Penting untuk mengajarkan kata-kata ajaib---maaf, tolong, terima kasih, bahkan permisi---kepada anak sejak dini. Sebab, makin besar usia seseorang, bakal makin sulit meminta maaf.
***
Sejak akhir tahun lalu, aku didekati oleh salah satu pengurus Sekolah Minggu. Aku diminta memberikan pengantar untuk guru-guru Sekolah Minggu, persiapannya H-1 minggu sebelum mengajar. Yakin...?
Meski berprofesi sebagai guru, aku sudah vakum beberapa tahun dalam pelayanan anak. Masih fokus menata keluarga sendiri, dan anak yang sedang aktif-aktifnya. Aku pernah mengikuti persiapan bersama guru-guru lain, yang memberikan pengantar adalah guru senior, atau pendeta.

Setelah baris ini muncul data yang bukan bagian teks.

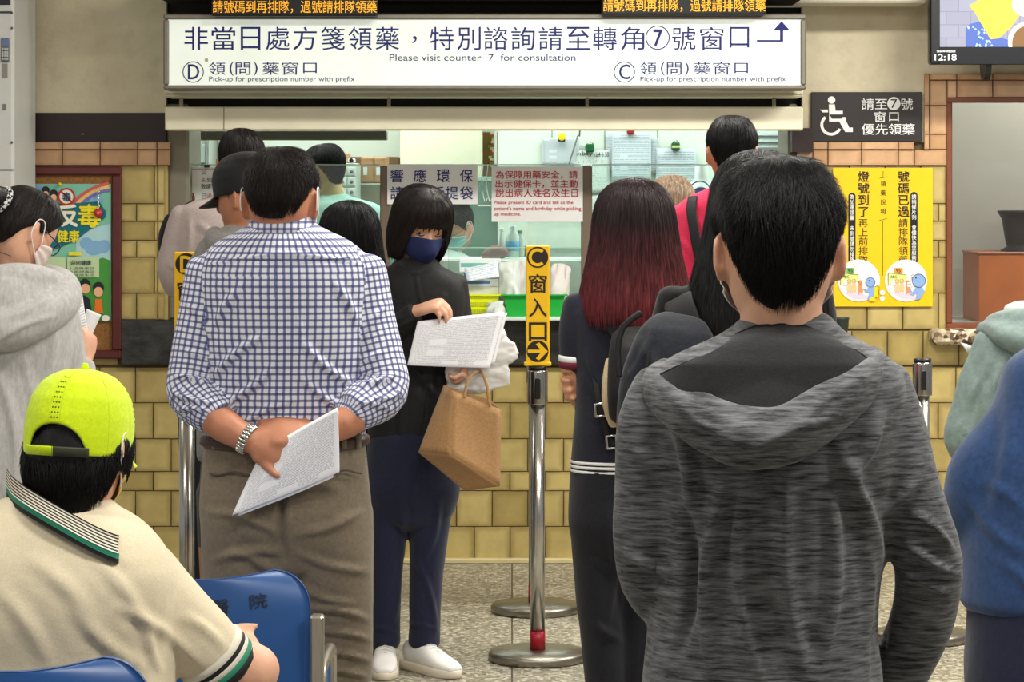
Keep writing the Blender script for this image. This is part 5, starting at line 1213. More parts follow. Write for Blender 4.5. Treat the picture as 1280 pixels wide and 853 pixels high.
# ================================================================== person in the checked shirt
g = Fig(6.2); R_ = person(g, 358, 'man in blue checked shirt, hands behind his back holding a printed form')
H = Head(g.w(352, 251), 8, 4, 0)
prow = [(353, 283, 0, 44, 36), (354, 292, -4, 62, 42), (355, 303, -8, 84, 47), (356, 322, -10, 104, 53), (357, 350, -10, 110, 59), (358, 400, -8, 108, 64), (358, 450, -6, 105, 66), (357, 500, -4, 103, 66), (356, 540, -2, 102, 66), (356, 560, 0, 99, 62)]
tor = g.torso(prow)
la = g.tube([(264, 338, -4, 32), (256, 400, -6, 35), (245, 460, -14, 34), (242, 494, -28, 32), (268, 519, -62, 27)]); ra = g.tube([(450, 336, -4, 32), (459, 400, -6, 35), (471, 450, -14, 34), (477, 490, -28, 33), (444, 514, -62, 27)])
lf = g.tube([(254, 512, -50, 23), (285, 535, -74, 20.5), (312, 551, -82, 15, 14)]); rf = g.tube([(458, 508, -50, 23), (428, 530, -72, 20), (396, 542, -76, 15, 14)])
wl = g.w(314, 552, -83); wr_ = g.w(394, 543, -74)
hl = hand_tubes(wl, (.92, -.05, -.22), (.12, -1, .25), (0, 0, -1), .185, curl=((28, 40, 30), (30, 42, 30), (34, 44, 30), (38, 46, 30)), thumb=(.70, .50, .34), thumb_bend=10)
hr = hand_tubes(wr_, (-1, -.12, .06), (0, -.75, .66), (0, .3, 1), .185, curl=((18, 30, 25), (20, 34, 28), (24, 38, 30), (28, 40, 30)), thumb=(.75, .55, -.1))
pel = pelvis(g, 357, 548, 690, 105, 70); L1 = g.tube([(306, 640, -2, 56, 66), (306, 720, 0, 53, 58), (307, 800, 0, 47, 50), (308, 900, 4, 42, 45), (309, 1000, 2, 38, 41), (309, 1078, 0, 35, 40)], 28); L2 = g.tube([(411, 640, -2, 56, 66), (417, 720, 0, 51, 56), (424, 790, 0, 43, 47), (428, 860, 2, 37, 42), (430, 960, 4, 36, 40), (430, 1078, 0, 35, 39)], 28)
body(g, R_, H, SK3, [lf, rf]+hl+hr, [tor, la, ra, pel, L1, L2], neck_to(H, g, (354, 305, -4), .060), .005)
hair('hair', H, 'crop', 'nape', HB2, R_, 9000, 1, .0008, .012, .05, dv=(.08, .24), jit=.16, wave=.05)
fl = [(353, 392, 353, 470, 3, 3.5), (372, 392, 372, 450, 2.5, 3), (268, 470, 330, 420, 7, 4), (270, 510, 345, 455, 7, 4.5), (440, 480, 380, 430, 7, 4), (450, 520, 375, 470, 7, 4.5), (290, 540, 370, 500, 6, 3.5), (430, 540, 350, 520, 6, 3.5), (270, 405, 300, 360, 7, 3), (446, 405, 420, 355, 7, 3), (262, 330, 455, 330, 3, 2.2),
      (222, 470, 262, 482, 5, 4), (216, 490, 262, 503, 5, 4.5), (222, 512, 262, 514, 4, 4), (232, 440, 262, 450, 5, 3), (492, 470, 450, 482, 5, 4), (500, 492, 452, 500, 5, 4.5), (488, 512, 446, 505, 4, 4), (478, 440, 452, 452, 5, 3), (236, 380, 262, 420, 6, 3), (482, 380, 455, 425, 6, 3), (300, 530, 340, 545, 5, 3), (395, 548, 440, 535, 5, 3)]
fl = [(*q[:5], q[5]*1.5) for q in fl]
sh = garment('shirt', g, [tor, la, ra], M_plaid, R_, .0055, 4, fl, .0022, seed=2, uv=True)
def dsurf(rows, x, y):
    r = np.array(rows, float); cx, d, rx, ry = [np.interp(y, r[:, 1], r[:, k]) for k in (0, 2, 3, 4)]; u = np.clip(np.abs(x-cx)/rx, 0, .995)
    return d-ry*(1-u**2.3)**(1/2.3)
M_seam = plain('shirt_seam', (70, 80, 130), .8)
for pth in ([(x, 326+5*math.cos((x-357)/60.0)-5) for x in range(270, 446, 8)], [(343, y) for y in range(330, 400, 8)], [(364, y) for y in range(330, 392, 8)]):
    tb = g.tube([(x, y, float(dsurf(prow, np.array([x]), np.array([y]))[0])-.3, .55) for x, y in pth], 6); mk('stitched_seam', tb.V, tb.F, M_seam, sh, True)

c0 = g.tube([(353, 268, -2, 37, 36), (353, 278, -3, 41, 39), (354, 290, -4, 47, 42)], 40, flat=True, caps=.15); V, N, Fc = c0.V, None, c0.F
mk('collar', V, Fc, M_plaid, sh, True, uv=[(float(V[i, 0])*1.0, float(V[i, 2])) for f in Fc for i in f])
for nm, T in (('rolled_cuff', la), ('rolled_cuff', ra)):
    c_, t_ = T.C[-3], T.T[-3]; cf = Tube([(*(c_-t_*.018), .052, .050), (*(c_+t_*.002), .054, .051), (*(c_+t_*.022), .050, .047)], 30, .006, T.N[-3], 2, .4)
    mk(nm, cf.V, cf.F, M_plaid, sh, True, uv=cloth_uv([cf], cf.V, cf.F))
flt = [(300, 600, 420, 610, 9, 4), (262, 640, 350, 668, 7, 4), (452, 640, 370, 668, 7, 4), (357, 600, 357, 700, 6, -7), (270, 700, 350, 690, 7, 4), (372, 690, 460, 715, 7, 4), (385, 760, 460, 775, 6, 5), (390, 790, 462, 800, 5, 5), (392, 815, 460, 826, 5, 5), (396, 838, 456, 846, 5, 5), (380, 735, 440, 755, 6, 4), (262, 760, 330, 775, 6, 4), (290, 690, 350, 720, 8, 4)]
flt = [(*q[:5], q[5]*1.5) for q in flt]
tr = garment('trousers', g, [pel, L1, L2], M_khaki, R_, .007, 4, flt, .004, seed=4)
bl = g.torso([(356, 546, -1, 106, 71), (356, 553, -1, 107, 72)]); mk('belt', bl.V, bl.F, plain('brown_belt', (62, 40, 30), .4, .5), tr, True)
for x in (268, 300, 430, 448):
    b_ = g.w(x, 552, -76*math.sqrt(max(.05, 1-((x-356)/109)**2))); MB().box(b_-np.array([.006, .006, .018]), b_+np.array([.006, .006, .018]), .003).build('belt_loop', M_khaki, tr)
for x0, x1, y in ((262, 312, 592), (404, 452, 590)):
    mb = MB()
    P0 = [g.w(x0+(x1-x0)*i/8, y+2*math.sin(i), -76*math.sqrt(max(.05, 1-((x0+(x1-x0)*i/8-357)/114)**2))-1) for i in range(9)]; mb.tube([(*p, .0022) for p in P0], 6); mb.build('pocket_welt', plain('khaki_seam', (84, 74, 60), .8), tr, True)
std_shoes(g, R_, 309, 430)
# watch
mask(H, R_, plain('white_mask', (224, 226, 226), .7), a1=80)
wc = g.w(309, 549, -81); wd_ = np.array([.86, -.2, -.45]); wd_ /= np.linalg.norm(wd_); wb = MB(); n1 = np.cross(wd_, [0, 0, 1]); n1 /= np.linalg.norm(n1); n2 = np.cross(wd_, n1)
wt = None
for i in range(22):
    a = 2*pi*i/22; c_ = wc+(n1*cos(a)+n2*sin(a))*.0315
    lk = MB().tube([(*(c_-wd_*.008), .0042), (*(c_+wd_*.008), .0042)], 8, .01, n1, 2.6)
    if wt is None: wt = lk.build('wristwatch', M_steel, R_, True)
    else: lk.build('watch_link', M_steel, wt, True)
# prescription form in his hands
M_form = printed('form_print', (236, 236, 242), (96, 98, 124), 40, 26, .44)
def form(name, fig, c, m, label, sag=.006, cat='paper', group=None, curl=0.0):
    n = 14; Q = [fig.w(*q) for q in c]; V = []; uvv = []; nrm = np.cross(Q[1]-Q[0], Q[3]-Q[0]); nrm /= np.linalg.norm(nrm); nrm *= (-1 if nrm[1] > 0 else 1)
    for k in (0, 1):
        for j in range(n+1):
            for i in range(n+1):
                u, v = i/n, j/n; p = (Q[0]*(1-u)+Q[1]*u)*(1-v)+(Q[3]*(1-u)+Q[2]*u)*v
                V.append(p+nrm*(sag*sin(pi*u)*sin(pi*v)*.8+sag*.6*sin(4*u+2.2*v)+curl*v*v)-nrm*.0009*k); uvv.append((u, 1-v))
    Fc = []; uv = []; m1 = (n+1)**2
    for k in (0, 1):
        for j in range(n):
            for i in range(n):
                f = [j*(n+1)+i, (j+1)*(n+1)+i, (j+1)*(n+1)+i+1, j*(n+1)+i+1]; f = [x+k*m1 for x in (f if k == 0 else f[::-1])]; Fc.append(f); uv += [uvv[x] for x in f]
    b = [i for i in range(n+1)]+[(j+1)*(n+1)-1 for j in range(1, n+1)]+[n*(n+1)+i for i in range(n-1, -1, -1)]+[j*(n+1) for j in range(n-1, 0, -1)]
    for x, y in zip(b, b[1:]+b[:1]): Fc.append([x, y, y+m1, x+m1]); uv += [(0, 0)]*4
    return mk(name, V, Fc, m, None, True, uv=uv, label=label, cat=cat, group=group)
form('printed_form', g, [(326, 566, -80), (421, 509, -108), (424, 590, -106), (291, 645, -96)], M_form, 'white printed form held in the hands of the man in checked shirt')
form('printed_form', g, [(330, 570, -77), (422, 514, -105), (416, 597, -103), (298, 646, -93)], M_form, 'second printed form showing its lower edge behind the checked-shirt man\'s form')

# ================================================================== person in the dark melange hoodie, nearest
g = Fig(3.8); R_ = person(g, 970, 'man in dark grey melange hoodie seen from behind, nearest on the right')
H = Head(g.w(973, 312), 0, 2, 0, 1.02)
tor_rows = [(980, 402, 0, 62, 54), (978, 416, -4, 80, 62), (976, 434, -10, 116, 76), (972, 456, -14, 150, 90), (970, 490, -12, 164, 100), (968, 560, -6, 158, 108), (964, 640, 0, 146, 108), (960, 720, 0, 142, 108), (956, 800, 0, 146, 108), (954, 880, 0, 152, 110), (954, 960, 0, 156, 110), (954, 1040, 0, 154, 108)]
tor = g.torso(tor_rows)
la = g.tube([(832, 484, -5, 42), (815, 530, -5, 46), (813, 600, -2, 46), (811, 670, 0, 46), (818, 724, 18, 42), (842, 764, 46, 34), (856, 782, 62, 30)]); ra = g.tube([(1096, 478, -5, 44), (1108, 530, -5, 48), (1126, 600, -2, 47), (1146, 655, 0, 45), (1160, 705, 4, 45), (1154, 768, 26, 42), (1124, 836, 66, 38), (1085, 880, 100, 34)])
pel = pelvis(g, 955, 1010, 1180, 150, 110); L1, L2 = legs(g, (880, 872), (1030, 1040), (1130, 76))
hl = hand_tubes(g.w(852, 772, 58), (.25, .75, -.6), (-.6, -.2, .5), (.3, .5, .8), .18, curl=((40, 50, 30),)*4)
body(g, R_, H, SK2, hl, [tor, la, ra, pel, L1, L2], neck_to(H, g, (978, 428, -2), .059), .0055)
hair('hair', H, 'short', 'fade', HB1, R_, 13000, 3, .0006, .015, .03, dv=(.10, .30), jit=.17, wave=.08)
fl = [(905, 600, 890, 850, 12, 8), (985, 590, 1010, 850, 14, 8), (1050, 560, 1100, 780, 14, 10), (925, 640, 950, 850, 10, 6), (840, 520, 862, 640, 12, 8), (858, 640, 850, 820, 10, -9), (1080, 640, 1095, 850, 10, -8), (1100, 520, 1060, 600, 12, 7), (1140, 640, 1190, 690, 8, 7), (1135, 680, 1200, 720, 8, 7), (1130, 720, 1190, 750, 7, 6), (785, 690, 850, 720, 8, 7), (790, 725, 850, 745, 8, 6), (790, 560, 830, 600, 10, 5), (1040, 620, 1020, 850, 12, 7), (1150, 590, 1110, 640, 9, 6)]
fl = [(*q[:5], q[5]*1.6) for q in fl]
sw = garment('hoodie', g, [tor, la, ra], M_melange, R_, .0065, 4, fl, .005, (7, 7, 4), 5)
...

Tapi jika harus memberikan pengantar, aku merasa tidak nyaman. Mungkinkah aku grogi berbicara di depan mahasiswa? Entahlah.
Aku diberi kesempatan untuk memilih sendiri tanggal berapa, materi yang akan disampaikan apa. Enak toh? Tapi tidak lantas membuat beres semua persoalan.
Setelah mendoakan dan mempertimbangkan banyak hal, aku memilih tema "Berani Mengakui Kesalahan". Berat ini. Kenapa? Sebab, banyak dari kita enggan mengaku salah lalu meminta maaf, bukan? Meski berat, aku ambil juga tema ini. Sebelum mengajar, aku harus belajar dengan membuat persiapan.
Tanggal yang aku pilih yang jauh, jadi ada cukup waktu untuk persiapan, pikirku. Faktanya, persiapannya mepet juga.
Hari pelaksanaan memberi pengantar guru Sekolah Minggu. Aku mengawali dengan menunjukkan sebuah gambar. Seorang anak menjatuhkan vas kesayangan mamanya. "Jika teman-teman menjadi anak tersebut, apa yang kalian lakukan? Beranikah langsung mengakui kesalahan, atau menyembunyikannya?" tanyaku pada hadirin.
Aku lanjutkan dengan pengakuan bahwa, saat aku masih di bangku SD aku pernah memecahkan bejana tanah liat milik Bapak. Seperti kebanyakan kita, aku tidak mengaku. Aku takut dimarahi Bapak. Bapak adalah orang yang galak. Bertahun-tahun berlalu, aku tidak lupa kesalahan itu, meski Bapak mungkin sudah melupakannya.